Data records
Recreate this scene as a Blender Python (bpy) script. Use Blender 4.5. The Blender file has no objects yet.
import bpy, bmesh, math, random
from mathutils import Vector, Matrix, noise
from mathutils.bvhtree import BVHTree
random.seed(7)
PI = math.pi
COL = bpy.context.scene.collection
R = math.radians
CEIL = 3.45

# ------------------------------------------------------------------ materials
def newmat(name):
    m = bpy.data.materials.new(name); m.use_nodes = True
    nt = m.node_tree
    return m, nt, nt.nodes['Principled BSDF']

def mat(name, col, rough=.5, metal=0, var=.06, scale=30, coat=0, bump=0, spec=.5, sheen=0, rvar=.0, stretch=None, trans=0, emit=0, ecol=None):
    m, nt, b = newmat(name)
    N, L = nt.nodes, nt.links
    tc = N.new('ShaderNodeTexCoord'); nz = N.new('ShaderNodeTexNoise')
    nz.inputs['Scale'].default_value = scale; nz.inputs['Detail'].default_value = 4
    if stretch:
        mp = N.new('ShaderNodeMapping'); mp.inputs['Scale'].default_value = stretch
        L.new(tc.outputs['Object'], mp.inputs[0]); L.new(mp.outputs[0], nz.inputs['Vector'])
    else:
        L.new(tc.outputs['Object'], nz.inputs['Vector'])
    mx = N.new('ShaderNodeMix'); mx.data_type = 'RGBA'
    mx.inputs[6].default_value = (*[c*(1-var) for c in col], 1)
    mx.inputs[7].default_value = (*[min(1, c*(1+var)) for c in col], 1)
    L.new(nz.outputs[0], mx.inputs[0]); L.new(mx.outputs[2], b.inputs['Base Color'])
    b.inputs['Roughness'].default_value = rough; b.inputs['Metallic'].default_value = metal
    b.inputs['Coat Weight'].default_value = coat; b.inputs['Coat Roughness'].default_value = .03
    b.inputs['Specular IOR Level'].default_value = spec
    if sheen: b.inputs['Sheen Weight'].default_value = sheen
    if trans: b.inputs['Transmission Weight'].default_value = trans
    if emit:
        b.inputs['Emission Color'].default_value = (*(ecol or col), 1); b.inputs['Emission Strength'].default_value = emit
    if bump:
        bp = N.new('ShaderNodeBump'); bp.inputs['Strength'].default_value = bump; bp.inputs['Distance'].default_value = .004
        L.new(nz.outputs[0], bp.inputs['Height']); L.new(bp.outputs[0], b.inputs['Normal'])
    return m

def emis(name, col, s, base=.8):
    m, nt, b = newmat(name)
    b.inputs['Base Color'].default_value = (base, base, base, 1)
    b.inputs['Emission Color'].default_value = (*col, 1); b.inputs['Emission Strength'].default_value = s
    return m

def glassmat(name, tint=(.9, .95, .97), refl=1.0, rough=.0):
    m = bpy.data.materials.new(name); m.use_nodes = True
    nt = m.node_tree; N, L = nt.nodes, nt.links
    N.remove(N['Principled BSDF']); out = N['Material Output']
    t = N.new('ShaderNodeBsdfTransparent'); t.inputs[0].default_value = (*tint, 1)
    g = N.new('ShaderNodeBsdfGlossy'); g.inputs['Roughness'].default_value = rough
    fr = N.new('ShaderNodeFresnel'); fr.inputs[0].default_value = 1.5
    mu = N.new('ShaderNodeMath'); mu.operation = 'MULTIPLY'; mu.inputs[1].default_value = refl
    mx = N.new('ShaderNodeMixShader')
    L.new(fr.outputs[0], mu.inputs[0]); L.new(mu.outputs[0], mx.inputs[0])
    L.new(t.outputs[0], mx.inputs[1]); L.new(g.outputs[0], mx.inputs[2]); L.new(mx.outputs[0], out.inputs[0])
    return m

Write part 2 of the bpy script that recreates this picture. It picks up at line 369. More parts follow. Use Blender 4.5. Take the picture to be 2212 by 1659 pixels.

- _What the task requires_:
Show every line above in which the word "scene" occurs.

- _Solved problem_:
Recreate this scene as a Blender Python (bpy) script. Use Blender 4.5. The Blender file has no objects yet.
COL = bpy.context.scene.collection